W okolicach Strzyżowa (woj. podkarpackie) policyjni motocykliści z Krosna zatrzymali skodę octavię do złudzenia przypominającą drogowy patrol. W aucie było wszystko, co należy m.in. "lizak", wideoradar. Fałszywi funkcjonariusze zapewniali, że mają dobre intencje, a prawdziwi byli bezradni.
Samochodem jechało dwóch mężczyzn ubranych w jasne koszule. Na oparciach przednich siedzeń auta wisiały kamizelki odblaskowe, na desce rozdzielczej leżał biało-czerwony "lizak", a obok zamontowana była kamera video. Wszystko to sprawiało wrażenie, że auto jest nieoznakowanym radiowozem policyjnym wyposażonym w wideorejestrator.
Ponieważ w tamtym momencie na terenie powiatu krośnieńskiego tak wyposażony patrol nie pełnił służby, policjanci zatrzymali skodę.
Z zamiłowania przebierańcy
Kierowca i pasażer auta są mieszkańcami powiatu strzyżowskiego. Twierdzili, że sprawia im przyjemność wspomaganie działań prewencyjnych policji.
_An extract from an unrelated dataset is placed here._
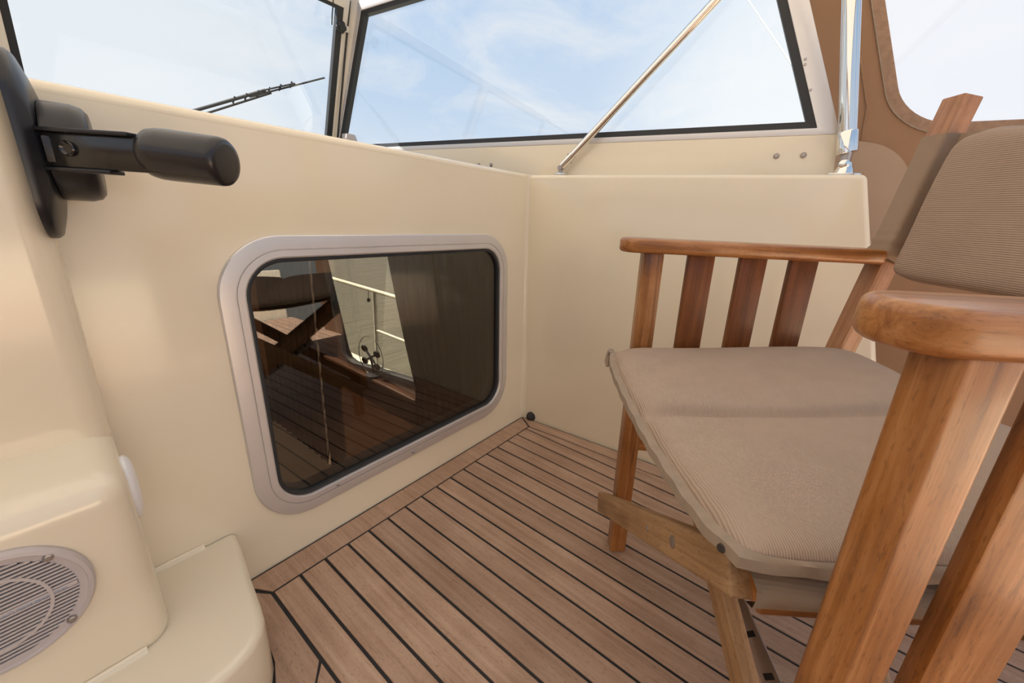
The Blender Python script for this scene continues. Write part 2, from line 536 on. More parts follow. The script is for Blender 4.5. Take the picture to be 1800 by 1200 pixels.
# margin plank round the console foot
plank([(-0.8225, -0.031), (-0.8015, -0.0605), (-0.8015, -0.236), (-0.822, -0.263), (-0.852, -0.281), (-0.92, -0.294),
       (-1.55, -0.30), (-1.55, -0.252), (-0.94, -0.252), (-0.885, -0.240), (-0.858, -0.217), (-0.846, -0.185), (-0.836, -0.11)])
cut = [(-0.80, -0.2415), (-0.822, -0.2675), (-0.852, -0.2855), (-0.92, -0.2985), (-1.6, -0.3045)]
def cuty(x):
    for (xa, ya), (xb, yb) in zip(cut[:-1], cut[1:]):
        if xb <= x <= xa: return ya + (yb - ya) * (xa - x) / (xa - xb)
    return -0.005
for k in range(-30, 0):
    a = seam(k) + G; b = seam(k + 1) - G
    if a < -1.6:
        plank([(a, YA), (b, YA), (b, -0.006), (a, -0.006)])
    else:
        mid = [(x, y) for x, y in cut if a < x < b]
        plank([(a, YA), (b, YA), (b, cuty(b))] + mid + [(a, cuty(a))])

# ---- front wall, leaning away a little, with the hole of the saloon window
LEAN = 0.054
M_front = frame((1, 0, 0), (0, 1, -LEAN))
WX0, WX1, WZ0, WZ1 = -0.7795, -0.0395, 0.080, 0.634
bm = plate([(-2.3, -0.9), (0.072, -0.9), (0.072, 0.80), (-2.3, 0.80)],
           [rrect(WX0 + 0.036, WX1 - 0.036, WZ0 + 0.036, WZ1 - 0.036, 0.072)[::-1]], 0.0, 0.035)
wall_front = struct(mk('wall_front', bm, GEL, smooth=False, mw=M_front))
bm = bmesh.new()
tube(bm, [(-2.3, 0.0125, 0.797), (0.075, 0.0125, 0.797)], 0.0130, 14)
mk('rounded_lip', bm, GEL, wall_front)

# saloon window: frame rings + gasket + tinted pane
def ring_frame(name, mat, parent, x0, x1, z0, z1, r, prof, mw, seg=12):
    loops = []
    for off, d in prof:
        loops.append([(x, -d, z) for x, z in rrect(x0 + off, x1 - off, z0 + off, z1 - off, max(0.004, r - off), seg)])
    bm = bmesh.new()
    sweep_ring(bm, loops)
    return mk(name, bm, mat, parent, angle=25, mw=mw)
window_1 = struct(ring_frame('window_1', ALU, None, WX0, WX1, WZ0, WZ1, 0.105,
    [(0.0, -0.002), (0.0, 0.004), (0.002, 0.006), (0.0215, 0.0085), (0.0235, 0.0085), (0.0240, 0.0065), (0.0252, 0.0065), (0.0257, 0.009),
     (0.036, 0.0095), (0.0385, 0.008), (0.0395, 0.004), (0.0395, -0.012)], M_front))
ring_frame('gasket', RUBBER, window_1, WX0, WX1, WZ0, WZ1, 0.105,
    [(0.0392, 0.0045), (0.042, 0.0055), (0.046, 0.0045), (0.0465, 0.0), (0.0465, -0.042), (0.0350, -0.042), (0.0350, -0.010), (0.0392, -0.010)], None)
bm = plate(rrect(WX0 + 0.040, WX1 - 0.040, WZ0 + 0.040, WZ1 - 0.040, 0.066), [], 0.003, 0.008)
mk('tinted_pane', bm, TINT, window_1, smooth=False)
for sx, sz, r in ((-0.428, WZ0 + 0.014, 0.0045), (-0.630, WZ0 + 0.030, 0.0028)):
    bm = bmesh.new(); lathe(bm, [(r, -0.002), (r, 0.004), (r * 0.6, 0.006), (0, 0.006)], (sx, -0.0065, sz), (0, -1, 0), 14)
    mk('drain_plug' if r > 0.004 else 'rivet', bm, STEEL_D, window_1)

# ---- right wall (side coaming) in its own frame: X along, Y outward, Z up
M_side = frame((0.0896, -0.996, 0), (0.996, 0.0896, 0), (0.064, 0, 0))
def side(name, bm, mat, parent=None, **k):
    return mk(name, bm, mat, parent, mw=(M_side if parent is None else None), **k)
bm = bmesh.new()
hexa(bm, [(-0.05, 0.0, -0.05), (1.015, 0.0, -0.05), (1.015, 0.13, -0.05), (-0.05, 0.13, -0.05),
          (-0.05, 0.0, 0.806), (0.752, 0.0, 0.811), (0.752, 0.13, 0.811), (-0.05, 0.13, 0.806)])
bevel_all(bm, 0.011, 4)
wall_right = struct(side('wall_right', bm, GEL))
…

Przewożone przez nich akcesoria mają zaś wpływać ostrzegawczo na innych kierowców, którzy na ich widok zwalniają sądząc, że mają do czynienia z policyjnym patrolem.
Nic się nie stało
Mężczyźni nie mieli w samochodzie żadnych rzeczy, których posiadanie jest zabronione. Ponieważ nie było żadnych meldunków o tym, że próbowali kogokolwiek zatrzymywać, po wylegitymowaniu przez funkcjonariuszy „pomocnicy policji” zostali zwolnieni.
Policja przestrzega
Wydarzenie to skłoniło policję do przypomnienia wszystkim kierowcom, że w nieoznakowanych radiowozach wyposażonych w videorejestrator, policjanci pełnią służbę: w pełnym umundurowaniu, w odblaskowych kamizelkach z napisem POLICJA, a ich samochody wyposażone są w sygnały dźwiękowe i niebieskie sygnały świetlne.
W przypadku jakichkolwiek wątpliwości, każdy zatrzymywany kierowca może skontaktować się za pośrednictwem numeru 997 z najbliższą jednostką i wyjaśnić, czy nie ma do czynienia z fałszywymi stróżami prawa.